More on 6% commissions: “Every agent and company has different approaches in listing commissions. While our base commission has basically stayed the same, we are working to persuade sellers to offer high co-broker commissions to help encourage other brokers to show our inventory. We are even adjusting co-broker commissions on new development contracts signed years ago and on developments that are just coming to market.”

On “rescuing” a deal: “Lately we’re seeing an increasing amount of buyers asking what our commission is and requesting to leverage it in order to bridge a gap between a buyer’s offer and the seller’s counteroffer. The practice of sellers asking to help bridge a gap is common and, because I represent them, I’ll work with a seller in certain circumstances. However, a buyer asking how much we are making just shows how cutthroat the market can be today and how buyers feel they hold the upper hand.”
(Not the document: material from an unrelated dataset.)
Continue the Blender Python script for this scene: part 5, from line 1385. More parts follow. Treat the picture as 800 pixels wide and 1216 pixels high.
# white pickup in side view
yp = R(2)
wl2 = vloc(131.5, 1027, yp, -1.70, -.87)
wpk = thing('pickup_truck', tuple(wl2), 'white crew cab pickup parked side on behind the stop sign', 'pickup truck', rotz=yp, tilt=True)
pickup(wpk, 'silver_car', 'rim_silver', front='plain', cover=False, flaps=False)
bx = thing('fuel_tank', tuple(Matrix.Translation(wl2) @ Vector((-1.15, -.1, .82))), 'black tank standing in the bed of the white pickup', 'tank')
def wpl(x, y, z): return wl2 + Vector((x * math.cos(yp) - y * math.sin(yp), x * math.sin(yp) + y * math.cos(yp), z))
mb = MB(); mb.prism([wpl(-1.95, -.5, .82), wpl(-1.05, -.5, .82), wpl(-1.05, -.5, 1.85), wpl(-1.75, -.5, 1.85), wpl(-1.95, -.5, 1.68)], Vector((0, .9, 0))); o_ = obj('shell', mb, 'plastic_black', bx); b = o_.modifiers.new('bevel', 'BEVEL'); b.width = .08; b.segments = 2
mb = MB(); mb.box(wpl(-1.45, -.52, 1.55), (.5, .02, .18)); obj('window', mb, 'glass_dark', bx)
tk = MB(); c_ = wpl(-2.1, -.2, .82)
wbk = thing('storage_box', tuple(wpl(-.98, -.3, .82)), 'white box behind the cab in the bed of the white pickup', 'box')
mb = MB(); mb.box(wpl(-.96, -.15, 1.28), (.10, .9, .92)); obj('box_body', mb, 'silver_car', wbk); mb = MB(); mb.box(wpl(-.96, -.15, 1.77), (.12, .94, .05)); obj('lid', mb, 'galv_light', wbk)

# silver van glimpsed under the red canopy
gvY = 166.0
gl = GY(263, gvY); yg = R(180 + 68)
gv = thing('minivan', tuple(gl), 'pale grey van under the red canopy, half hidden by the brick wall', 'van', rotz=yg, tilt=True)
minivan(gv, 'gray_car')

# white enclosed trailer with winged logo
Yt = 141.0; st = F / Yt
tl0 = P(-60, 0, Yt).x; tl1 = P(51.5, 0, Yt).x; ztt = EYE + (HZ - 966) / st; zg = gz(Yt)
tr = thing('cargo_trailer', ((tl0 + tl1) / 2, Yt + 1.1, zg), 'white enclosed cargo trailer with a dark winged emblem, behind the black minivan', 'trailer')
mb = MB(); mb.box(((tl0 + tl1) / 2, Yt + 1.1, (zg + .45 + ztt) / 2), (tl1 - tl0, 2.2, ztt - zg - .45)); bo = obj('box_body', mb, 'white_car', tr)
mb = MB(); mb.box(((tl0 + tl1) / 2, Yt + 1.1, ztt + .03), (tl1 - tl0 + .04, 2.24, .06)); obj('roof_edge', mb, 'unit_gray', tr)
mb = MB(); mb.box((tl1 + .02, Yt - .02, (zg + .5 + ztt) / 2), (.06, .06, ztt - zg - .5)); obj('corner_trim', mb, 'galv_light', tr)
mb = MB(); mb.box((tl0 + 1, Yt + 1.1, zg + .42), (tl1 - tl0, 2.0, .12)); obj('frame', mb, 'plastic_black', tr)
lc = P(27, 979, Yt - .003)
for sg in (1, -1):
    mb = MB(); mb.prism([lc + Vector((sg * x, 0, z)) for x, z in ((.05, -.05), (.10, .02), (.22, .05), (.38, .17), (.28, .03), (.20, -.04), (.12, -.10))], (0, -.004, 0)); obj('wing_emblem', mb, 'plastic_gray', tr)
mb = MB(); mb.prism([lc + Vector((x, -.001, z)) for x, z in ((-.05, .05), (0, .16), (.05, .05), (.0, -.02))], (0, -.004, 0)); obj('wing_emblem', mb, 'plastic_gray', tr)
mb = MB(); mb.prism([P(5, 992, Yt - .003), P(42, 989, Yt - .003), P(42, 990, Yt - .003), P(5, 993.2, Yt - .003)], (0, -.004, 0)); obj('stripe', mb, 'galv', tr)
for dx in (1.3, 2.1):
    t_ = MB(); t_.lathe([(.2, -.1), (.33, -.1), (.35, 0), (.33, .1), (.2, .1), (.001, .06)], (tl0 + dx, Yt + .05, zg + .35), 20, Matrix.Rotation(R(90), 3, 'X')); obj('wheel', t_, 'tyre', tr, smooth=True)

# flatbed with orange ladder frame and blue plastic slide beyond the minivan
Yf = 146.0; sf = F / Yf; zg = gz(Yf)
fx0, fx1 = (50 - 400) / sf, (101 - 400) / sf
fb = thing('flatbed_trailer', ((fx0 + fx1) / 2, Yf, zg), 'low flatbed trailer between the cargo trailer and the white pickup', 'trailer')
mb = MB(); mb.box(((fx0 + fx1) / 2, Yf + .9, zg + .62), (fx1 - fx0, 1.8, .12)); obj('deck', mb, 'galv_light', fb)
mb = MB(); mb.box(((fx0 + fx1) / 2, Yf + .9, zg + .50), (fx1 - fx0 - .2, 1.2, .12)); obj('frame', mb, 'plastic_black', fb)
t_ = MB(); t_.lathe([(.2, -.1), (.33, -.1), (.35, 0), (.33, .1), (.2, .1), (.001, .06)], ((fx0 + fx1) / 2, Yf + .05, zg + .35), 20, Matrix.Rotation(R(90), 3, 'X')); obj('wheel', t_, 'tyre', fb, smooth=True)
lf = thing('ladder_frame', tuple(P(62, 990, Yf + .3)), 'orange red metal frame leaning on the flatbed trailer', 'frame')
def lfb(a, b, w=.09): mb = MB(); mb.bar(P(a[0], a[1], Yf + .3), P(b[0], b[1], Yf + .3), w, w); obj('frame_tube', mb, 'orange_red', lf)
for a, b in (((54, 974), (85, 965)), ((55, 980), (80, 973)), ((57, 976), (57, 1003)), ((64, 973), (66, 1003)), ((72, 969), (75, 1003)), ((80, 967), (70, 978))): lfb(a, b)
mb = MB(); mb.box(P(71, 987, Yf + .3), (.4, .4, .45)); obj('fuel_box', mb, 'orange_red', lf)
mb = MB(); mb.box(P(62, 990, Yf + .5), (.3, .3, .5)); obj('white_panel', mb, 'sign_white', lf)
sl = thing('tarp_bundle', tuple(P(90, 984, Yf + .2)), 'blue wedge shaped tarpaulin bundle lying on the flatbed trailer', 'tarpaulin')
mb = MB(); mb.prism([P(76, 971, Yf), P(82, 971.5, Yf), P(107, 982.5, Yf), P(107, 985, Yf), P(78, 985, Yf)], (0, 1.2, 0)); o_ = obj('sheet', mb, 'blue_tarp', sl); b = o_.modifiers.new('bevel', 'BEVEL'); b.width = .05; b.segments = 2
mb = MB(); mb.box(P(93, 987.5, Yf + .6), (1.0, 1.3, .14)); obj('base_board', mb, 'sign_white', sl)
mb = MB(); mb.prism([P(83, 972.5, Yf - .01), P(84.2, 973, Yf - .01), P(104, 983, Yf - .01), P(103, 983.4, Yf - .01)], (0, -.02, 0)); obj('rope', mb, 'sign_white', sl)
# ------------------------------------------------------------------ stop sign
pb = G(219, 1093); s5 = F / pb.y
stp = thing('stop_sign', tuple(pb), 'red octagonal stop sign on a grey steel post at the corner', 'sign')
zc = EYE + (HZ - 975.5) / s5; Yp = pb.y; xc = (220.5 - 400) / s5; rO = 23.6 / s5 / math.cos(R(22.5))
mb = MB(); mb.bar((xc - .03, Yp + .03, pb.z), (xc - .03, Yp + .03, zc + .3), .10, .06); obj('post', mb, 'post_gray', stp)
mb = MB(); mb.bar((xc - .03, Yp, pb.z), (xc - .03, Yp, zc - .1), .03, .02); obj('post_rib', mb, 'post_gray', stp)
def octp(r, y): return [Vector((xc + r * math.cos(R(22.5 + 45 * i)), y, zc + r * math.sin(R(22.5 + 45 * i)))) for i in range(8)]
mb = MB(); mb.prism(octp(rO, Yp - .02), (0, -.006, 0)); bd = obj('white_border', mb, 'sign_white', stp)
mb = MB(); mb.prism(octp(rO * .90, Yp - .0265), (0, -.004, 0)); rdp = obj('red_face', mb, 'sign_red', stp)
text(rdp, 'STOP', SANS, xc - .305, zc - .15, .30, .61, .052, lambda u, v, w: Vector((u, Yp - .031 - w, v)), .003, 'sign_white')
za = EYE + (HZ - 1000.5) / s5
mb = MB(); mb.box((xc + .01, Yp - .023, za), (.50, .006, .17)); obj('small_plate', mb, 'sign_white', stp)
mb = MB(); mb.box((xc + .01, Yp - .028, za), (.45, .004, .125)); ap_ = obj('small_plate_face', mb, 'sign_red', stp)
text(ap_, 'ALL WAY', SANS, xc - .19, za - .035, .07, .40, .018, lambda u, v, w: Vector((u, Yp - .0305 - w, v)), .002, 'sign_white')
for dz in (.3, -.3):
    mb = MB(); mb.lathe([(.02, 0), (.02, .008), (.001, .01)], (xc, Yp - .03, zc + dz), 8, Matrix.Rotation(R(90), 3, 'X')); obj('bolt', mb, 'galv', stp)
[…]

On co-brokes: “From a co-broke perspective it betters the chances of [brokers] bringing their buyers to your property when it’s at a full 3 percent commission as opposed to 2 to 2.5 percent, which we are seeing a lot of listings being sent out at.”

On direct deals (buyer without an agent): “There are more direct deals happening now than before. There were always agents during the peak of the market that didn’t co-broke because they had buyers coming directly to them. … [Now], I have seen more direct buyers coming to the properties because they have more resources at their fingertips.”

Chicagoland Realtors®, what say you?